Almanya’da Türkçe Medyanın Çöküşü: Sessiz Bir Kayboluş

Bir zamanlar geniş kitlelere hitap eden Türkçe yayınlar, Almanya’da finansal krizler, yanlış yönetimler ve siyasi angajmanlar nedeniyle büyük bir güç kaybı yaşıyor. Toplumun sesi olması gereken basın, artık etkisiz ve itibarsız bir noktaya sürüklendi.

Almanya’da Türkçe Medyanın Çöküşü: Sessiz Bir Kayboluş
2016 Frankfurt Basın Çalıştayı’nda masaları dolduran Türkçe gazeteler, bugün büyük ölçüde tarihe karıştı. Almanya’daki Türkçe medyanın çöküşü, bu karede yıllar öncesinden habercisini veriyordu. Arşivfoto: Medya.Berlin

Bir dönemin güçlü basını bugün yok hükmünde

Almanya’da Türkçe yayın yapan gazeteler ve dergiler, bir zamanlar milyonlara ulaşırken bugün ya kapandı ya da birkaç küçük mecra dışında varlık gösteremiyor. Finansal sorunlar, kurumsal yetersizlik ve yanlış yönetimler, bu sessiz çöküşün en önemli nedenleri arasında.

Almanya’daki milyonlarca Türkçe konuşan insan ise bu gerilemeden büyük ölçüde habersiz. Medya alanının güçlendirilmesi, sadece basının değil aynı zamanda sorumluluk sahibi siyasetçilerin de görevi olarak görülse de, bugüne kadar ciddi bir irade ortaya konulmuş değil.

Siyasetçiler duyarsız, basın etkisiz

Türkiye’den Berlin’e uzanan siyasi temsil zinciri, toplumsal sorunlara kulak tıkamış bir görüntü veriyor. Bürokratlar ve vekiller, toplumla temas yerine daha çok kişisel prestij peşinde koşuyor. Bu durum Türk basınının Alman siyasetinde ve bürokrasisinde hemen hemen yok sayılmasına yol açıyor.

Kalan birkaç medya organı da çoğu zaman gazetecilik yerine siyasi angajmanla hareket ediyor. Gazetecilik etik değerler yerine, trollük ya da tetikçilik öne çıkıyor. Bu tavır, hem meslektaşlar arasında hem de toplum gözünde güven kaybını derinleştiriyor.

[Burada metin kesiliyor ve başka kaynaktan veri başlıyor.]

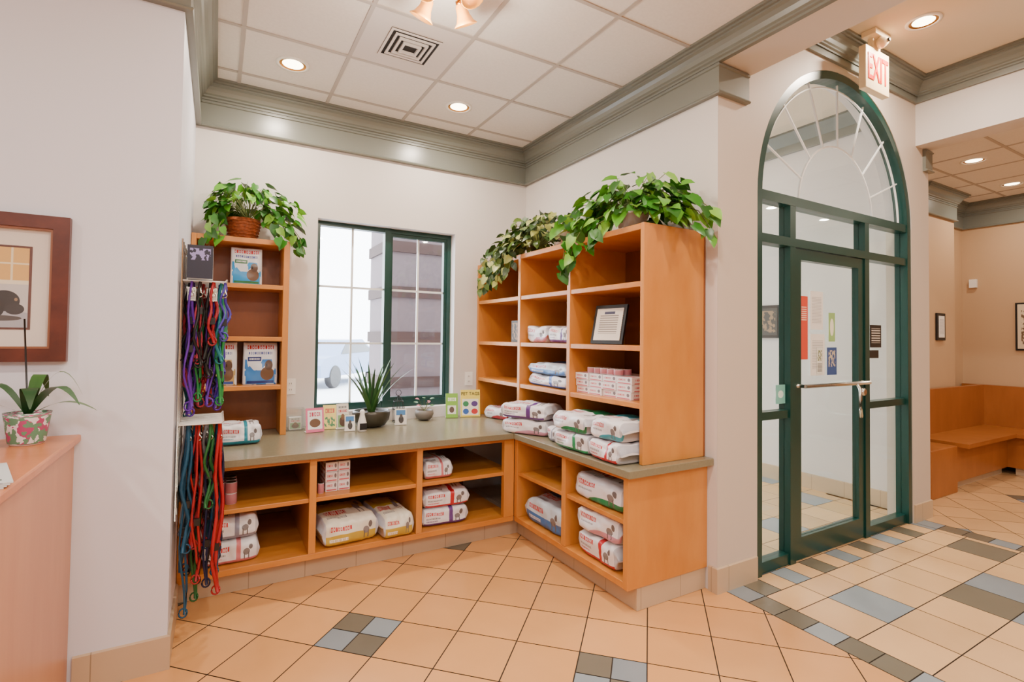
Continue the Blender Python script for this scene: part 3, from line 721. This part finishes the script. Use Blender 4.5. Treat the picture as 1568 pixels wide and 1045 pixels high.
# ------------------------------------------------------------------ leash display
b=MB()
LC1=[mat('strap_%d'%i,c,.5) for i,c in enumerate([(84,26,150),(150,16,30),(10,110,120),(20,40,140),(14,14,16),(200,40,120),(14,14,16),(60,40,150),(30,130,60),(210,70,90)])]
LC2=[mat('strapb_%d'%i,c,.5) for i,c in enumerate([(14,14,18),(10,20,60),(10,70,100),(20,90,40),(160,16,28),(14,14,18),(10,80,110),(120,120,126),(40,16,40),(150,20,30)])]
for z in (.70,1.00,1.30,1.66,1.80):
    b.tube([(XL+.012,2.68,z),(XL+.012,3.06,z)],.004,CHROME,6)
for y in (2.68,2.78,2.88,2.98,3.05): b.tube([(XL+.012,y,.6),(XL+.012,y,1.84)],.004,CHROME,6)
for row,(z0,zl) in enumerate(((1.66,.62),(1.01,.82))):
    LC=LC2 if row else LC1
    for k in range(10):
        y=2.72+k*.036
        b.tube([(XL+.01,y,z0),(XL+.18,y,z0),(XL+.19,y,z0+.012)],.0035,WHITE,5)
        for h in range(4):
            x=XL+.045+h*.042+random.uniform(-.010,.010); m=random.choice(LC)
            ln=zl*random.choice((.45,.6,.75,.9,1.0))*random.uniform(.9,1.05); wv=random.uniform(.010,.026); ph=random.uniform(0,6)
            for sd in (-1,1):
                pts=[]
                for i in range(17):
                    f=i/16; env=math.sin(min(1,f*1.2)*math.pi*.5)
                    pts.append((x+sd*.012*math.sin(f*math.pi)+wv*math.sin(ph+f*11)*env*.6,y+sd*(.004+.010*math.sin(f*math.pi))+wv*math.cos(ph+f*9)*env*.6,z0-.004-ln*f))
                b.tube(pts,random.choice((.005,.0065,.008)),m,5)
            b.tube([(x,y,z0-.01),(x,y,z0-.05)],.006,CHROME,6); b.tube([(x+.009*math.cos(i*.785),y,z0-.062+.011*math.sin(i*.785)) for i in range(9)],.0025,CHROME,5)
            zz=z0-ln*random.uniform(.3,.8); b.box(x-.011,x+.011,y-.007,y+.007,zz-.016,zz+.016,BLACK)
            b.tube([(x+.016*math.cos(i*.524),y+.004,z0-ln+.004+.02*math.sin(i*.524)) for i in range(13)],.004,m,5)
            if row==0 and h%2==0: b.box(x-.016,x+.016,y-.001,y+.001,z0-.09,z0-.03,WHITE,fm=P_MIX)
for k in range(5):
    y=2.70+k*.06; b.box(XL+.03,XL+.13,y,y+.004,1.67,1.82,[BLACK,WHITE,BLACK,WHITE,BLACK][k],fm=label_mat('tagcard%d'%k,[(30,30,50),(226,226,226),(40,40,60),(220,220,220),(60,40,70)][k],[(.1,.9,.55,.9,[(150,140,200),(190,60,60),(140,190,160),(120,60,120),(200,120,60)][k],'n',6)]))
b.obj('leash_display_rack')

# ------------------------------------------------------------------ reception desk + orchid
b=MB()
b.box(-1.25,-.475,.9,YF-.003,0,.985,DESKW); b.box(-1.27,-.455,.88,YF-.003,.985,1.015,DESKT)
b.obj('reception_desk',bevel=.006)
def orchid(name,loc,potm,leaves,stake):
    b=MB()
    b.lathe([(.045,0),(.052,.01),(.064,.10),(.067,.115),(.06,.115),(.056,.1)],(0,0,0),potm,24); b.lathe([(.058,.098),(.02,.105)],(0,0,0),SOIL,16)
    for (a,ln,up) in leaves:
        a=math.radians(a); pts=[];ws=[]
        for i in range(12):
            f=i/11; pts.append((math.cos(a)*ln*f,math.sin(a)*ln*f,.10+up*math.sin(f*2.6) -.02*f)); ws.append(.05*math.sin(.35+f*2.75)+.002)
        b.ribbon(pts,ws,random.choice(DKLEAF),Vector((-math.sin(a),math.cos(a),0)))
    if stake: b.tube([(0,0,.1),(-.01,.0,.3),(-.02,.01,.45)],.003,BLACK,5)
    return b.obj(name,loc)
POTP=label_mat('pot_pattern',(236,230,236),[(0,1,.1,.95,(180,70,120),'n',11),(0,1,.1,.95,(100,150,120),'n',17)])
orchid('potted_orchid',(-.58,2.47,1.0155),POTP,[(-28,.18,.12),(8,.15,.17),(170,.16,.13),(205,.22,.07),(-75,.16,.12),(60,.08,.16),(-5,.2,.06)],True)
orchid('green_potted_plant',(-.80,2.36,1.0155),mat('dark_green_pot',(24,54,34),.3),[(-20,.09,.08),(190,.2,.1),(-60,.12,.06),(100,.14,.12)],False)
b=MB()
for k in range(4): b.box(-.1+k*.006,.1+k*.006,-.14,.14,k*.004,k*.004+.0035,label_mat('magazine%d'%k,(200,206,210),[(.1,.9,.1,.6,(60,84,76),'n',5),(.1,.9,.7,.9,(50,70,130))]))
b.obj('magazine_stack',(-.60,1.90,1.0155),.3)

# framed picture
FRW=woodmat('frame_wood',(74,30,18),(98,44,28),.35,(4,4,4)); FRI=mat('frame_inner',(140,88,60),.4)
b=MB(); px0,px1,pz0,pz1=-1.09,-.505,1.305,1.868; f=.05; y=YF
for (a,c,d,e) in ((px0+f,px1-f,pz0,pz0+f),(px0+f,px1-f,pz1-f,pz1),(px0,px0+f,pz0,pz1),(px1-f,px1,pz0,pz1)): b.box(a,c,y-.032,y-.001,d,e,FRW)
g2=.008
for (a,c,d,e) in ((px0+f,px1-f,pz0+f,pz0+f+g2),(px0+f,px1-f,pz1-f-g2,pz1-f),(px0+f,px0+f+g2,pz0+f+g2,pz1-f-g2),(px1-f-g2,px1-f,pz0+f+g2,pz1-f-g2)): b.box(a,c,y-.026,y-.001,d,e,FRI)
MATB=mat('mat_board',(226,216,206),.8)
b.box(px0+f,px1-f,y-.012,y-.002,pz0+f,pz1-f,MATB)
ART=label_mat('art_dog',(200,196,196),[(0,1,.58,1,(222,176,96)),(.28,.31,.58,1,(236,222,186)),(.56,.58,.58,1,(236,222,186)),(.84,.86,.58,1,(236,222,186)),(0,1,.79,.81,(236,222,186)),(0,1,.54,.59,(236,226,200)),
  (.1,1.2,-.1,.22,(168,168,178),'e'),(.30,.80,.10,.42,(30,28,30),'e'),(.66,.93,.20,.46,(26,24,26),'e'),(.80,.97,.16,.30,(40,36,38),'e'),(.70,.80,.14,.38,(14,12,14),'e'),(.88,.91,.33,.37,(150,120,90),'e'),(.55,.95,.08,.15,(70,64,64),'e')])
b.box(px0+f+.09,px1-f-.07,y-.015,y-.0125,pz0+f+.08,pz1-f-.08,ART); b.box(px0+f+.082,px1-f-.062,y-.0135,y-.0121,pz0+f+.072,pz1-f-.072,FRW)
b.box(px0+f+g2,px1-f-g2,y-.020,y-.018,pz0+f+g2,pz1-f-g2,glassmat('picture_glass',(1,1,1),.05))
b.obj('framed_dog_picture')

# ------------------------------------------------------------------ lights
def area(loc,size,energy,col,parent=None,rot=(0,0,0),shape='DISK',name='lamp'):
    l=D.lights.new(name,'AREA'); l.shape=shape; l.size=size; l.energy=energy; l.color=col
    o=D.objects.new(name,l); COL.objects.link(o); o.location=loc; o.rotation_euler=rot
    if parent: o.parent=parent
    return o
WARM=(1,.86,.70)
def downlight(x,y,z,e=24):
    b=MB()
    b.lathe([(.098,0),(.098,-.006),(.08,-.008),(.078,-.002)],(x,y,z),WHITE,28,cap=False)
    b.lathe([(.079,-.004),(.062,-.0015)],(x,y,z),BRASS,28,cap=False)
    b.lathe([(.062,-.0015),(.001,-.0015)],(x,y,z),EMI,28,cap=False)
    o=b.obj('recessed_downlight'); area((x,y,z-.012),.11,e,WARM,o); return o
for x,y in ((.38,3.465),(1.52,3.465)): downlight(x,y,ZC,22)
for x,y in ((.38,1.185),(1.52,1.185),(-1.9,1.185),(.38,-1.1),(1.52,-1.1),(-1.9,-1.1)): downlight(x,y,ZC,24)
for x,y in ((3.95,1.52),(3.95,-.4),(3.95,-2.4)): downlight(x,y,ZC2,34)
for x,y in ((6.09,1.96),(7.32,2.04),(6.1,0),(7.3,0),(6.1,-2)): downlight(x,y,ZC,12)
downlight(3.9,3.6,ZC2,30)  # unseen lamp added to brighten the vestibule
FILLM=mat('fill_panel_lens',(255,252,245),.5,emit=(255,250,242),es=3)  # glowing fill panels added unseen behind the camera to brighten the room
for x,y,e in ((-.5,-.8,44),(1.2,-1.95,28),(-1.6,-2.5,28)):
    b=MB(); b.box(x-.3,x+.3,y-.6,y+.6,ZC-.03,ZC-.007,WHITE); b.box(x-.27,x+.27,y-.57,y+.57,ZC-.033,ZC-.03,FILLM)
    o=b.obj('unseen_fill_panel'); l=area((x,y,ZC-.04),.55,e,(.95,.97,1.0),o,shape='RECTANGLE'); l.data.size_y=1.1
b=MB(); vx,vy=.95,2.895; VM=mat('vent_white',(208,200,196),.4); VD=mat('vent_dark',(30,26,24),.8)
b.box(vx-.285+w,vx+.285-w,vy-.285+w,vy+.285-w,ZC-.004,ZC-.0005,VM); b.box(vx-.15,vx+.15,vy-.15,vy+.15,ZC-.005,ZC-.004,VD)
for s3 in (.15,.118,.086,.054):
    for (a,c,d,e) in ((-s3,s3,-s3,-s3+.014),(-s3,s3,s3-.014,s3),(-s3,-s3+.014,-s3+.014,s3-.014),(s3-.014,s3,-s3+.014,s3-.014)): b.box(vx+a,vx+c,vy+d,vy+e,ZC-.012-(.15-s3)*.1,ZC-.008,VM)
b.obj('ceiling_air_vent')
b=MB(); cx,cy=.87,2.14
SH=mat('amber_glass_shade',(226,150,60),.3,emit=(255,180,90),es=.45)
b.lathe([(.07,ZC-.03),(.075,ZC-.007)],(cx,cy,0),BRASS,20); b.lathe([(.02,ZC-.16),(.045,ZC-.13),(.03,ZC-.08),(.012,ZC-.03)],(cx,cy,0),BRASS,16)
for k in range(4):
    a=k*math.pi/2+.5; dx,dy=math.cos(a),math.sin(a)
    b.tube([(cx+dx*.03,cy+dy*.03,ZC-.11),(cx+dx*.08,cy+dy*.08,ZC-.10),(cx+dx*.1,cy+dy*.1,ZC-.135)],.007,BRASS,8)
    T=Matrix.Rotation(a,4,'Z')@Matrix.Rotation(-.55,4,'Y')
    b.lathe([(.018,0),(.026,-.015),(.03,-.05),(.042,-.08),(.058,-.095),(.056,-.096),(.04,-.078),(.026,-.05)],(cx+dx*.1,cy+dy*.1,ZC-.135),SH,18,T,cap=False)
    b.lathe([(.02,.01),(.022,-.01)],(cx+dx*.1,cy+dy*.1,ZC-.135),BRASS,12,T)
    b.lathe([(.004,-.03),(.018,-.05),(.02,-.065),(.004,-.085)],(cx+dx*.1,cy+dy*.1,ZC-.135),EMI,12,T)
fo=b.obj('ceiling_light_fixture')
pl=D.lights.new('fixture_bulb','POINT'); pl.energy=28; pl.color=(1,.88,.72); pl.shadow_soft_size=.04
po=D.objects.new('fixture_bulb',pl); COL.objects.link(po); po.location=(cx,cy,ZC-.34); po.parent=fo

# ------------------------------------------------------------------ waiting area
b=MB()
b.box(XF-.08,XF-.015,-.5,YW-.015,0,.93,BENCH); b.box(XF-.6,XF-.08,-.5,YW-.65,.42,.46,BENCH); b.box(XF-.5,XF-.08,-.5,YW-.55,.08,.419,BENCH); b.box(XF-.45,XF-.08,-.5,2.1,0,.08,BASE)
b.box(6.2,XF-.08,YW-.225,YW-.17,0,.93,BENCH); b.box(6.2,XF-.08,YW-.65,YW-.225,.42,.46,BENCH); b.box(6.2,XF-.5,YW-.55,YW-.225,.08,.42,BENCH); b.box(6.25,XF-.5,YW-.5,YW-.225,0,.08,BASE)
b.obj('corner_bench')
single('wooden_bench_end',5.6,6.15,2.12,2.6,0,.44,BENCH,.006)
picture('framed_notice',XF-.002,2.03,1.62,.36,.55,BLACK,label_mat('notice_far',(220,206,180),[(.1,.9,.1,.9,(110,90,70),'n',12)]),'x',.02)
picture('framed_picture',6.95,YW-.152,1.6,.2,.3,BLACK,P_WHT,'y',.03)
b=MB(); b.box(XF-.04,XF-.002,2.55,2.62,2.1,2.2,WHITE); b.obj('wall_sensor')

# ------------------------------------------------------------------ outdoors
single('ground_outside',-30,40,5.2,60,-.2,-.15,mat('asphalt',(220,224,228),.9,var=.05,vscale=1))
b=MB(); BR=mat('outdoor_stone',(100,88,92),.8,var=.08,vscale=20); BR2=mat('outdoor_band',(60,42,40),.8)
b.box(1.60,2.42,5.5,6.2,-.15,3.8,BR)
for k in range(9):
    z=.35+k*.50; b.box(1.58,2.44,5.48,6.22,z,z+.12,BR2)
b.obj('outdoor_brick_pillar')
b=MB(); CARM=mat('car_paint',(110,130,166),.3); CG=mat('car_glass',(40,50,60),.1)
prof=[(-2.2,.35),(-2.25,.7),(-2.0,.9),(-1.2,.98),(-.6,1.42),(.7,1.45),(1.4,1.02),(2.1,.92),(2.2,.6),(2.15,.35)]
k=len(prof); base=len(b.v)
for yv in (-.85,-.7,.7,.85):
    for x,z in prof: b.v.append((x,yv*(.85 if z>1.1 else 1),z))
for r in range(3):
    for i in range(k): j=(i+1)%k; b.face([base+r*k+i,base+r*k+j,base+(r+1)*k+j,base+(r+1)*k+i],CARM)
b.face([base+i for i in range(k)],CARM); b.face([base+3*k+i for i in reversed(range(k))],CARM)
b.poly([(-1.05,-.86,1.0),(1.25,-.86,1.04),(.65,-.74,1.38),(-.52,-.74,1.36)],CG)
for wx in (-1.4,1.4):
    for wy in (-.88,.68): b.lathe([(.32,0),(.34,.03),(.34,.17),(.32,.2)],(wx,wy+.2,.34),BLACK,20,Matrix.Rotation(math.pi/2,4,'X'))
b.obj('parked_car',(3.3,17.5,-.15),.9)

wd=D.worlds.new('World'); SC.world=wd; wd.use_nodes=True
bg=wd.node_tree.nodes['Background']; bg.inputs[0].default_value=(.92,.96,1,1); bg.inputs[1].default_value=13.0

# ------------------------------------------------------------------ camera
cam=D.cameras.new('camera'); co=D.objects.new('camera',cam); COL.objects.link(co)
cam.lens=18.0; cam.sensor_width=36; cam.shift_y=-.0155; cam.shift_x=.0; cam.clip_start=.05
co.matrix_world=Matrix.Translation((0,0,1.42))@Matrix.Rotation(math.radians(-30),4,'Z')@Matrix.Rotation(math.radians(91.4),4,'X')@Matrix.Rotation(math.radians(.72),4,'Z')
SC.camera=co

Potansiyel var, medya gücü yok

Oysa Almanya’daki Türk nüfusu bir Kuzey Kıbrıs Türk Cumhuriyeti nüfusundan çok daha fazla. Teşbihte hata olmaz; neredeyse Türkiye’nin beşinci büyük şehri kadar kalabalık. Her yıl Türkiye’ye aktarılan döviz, yapılan yatırımlar bu kitlenin ekonomik gücünü gösteriyor. Ancak bu büyük nüfusun medya yapılanması, toplumsal baskı gücü yaratacak seviyede değil.

Alman toplumu ve siyasetiyle eşit göz hizasında konuşabilecek bir medya yapılanması kurulabilmiş değil. 2016’da Frankfurt’ta düzenlenen basın çalıştayında bu sorunlara çözüm aranmış olsa da, üzerinden geçen yıllar çalıştayın sonuçsuz kaldığını ve sorunların daha da büyüdüğünü ortaya koydu.

Gelecek için etik ve ortak sorumluluk şart

Bugün Alman siyasetinde tanınan Türk gazeteci sayısı bir elin parmaklarını geçmiyor. Kurulamayan temaslar, akreditasyon engelleri, finansal zorluklar ve güven kaybı, Almanya’daki Türkçe medyayı yok olmanın eşiğine getirdi.

Sonuç olarak, Almanya’da Türkçe medyanın geleceği yalnızca finansal destekle değil; etik yayıncılığın, kurumsal dayanışmanın ve toplumsal sorumluluğun yeniden inşasıyla mümkün olabilir. Toplumu ayrıştıran ve şahsi çıkar için hareket eden anlayışın yerine, ortak bir vizyon ve güven inşa edilmediği sürece tablo değişmeyecek gibi görünüyor.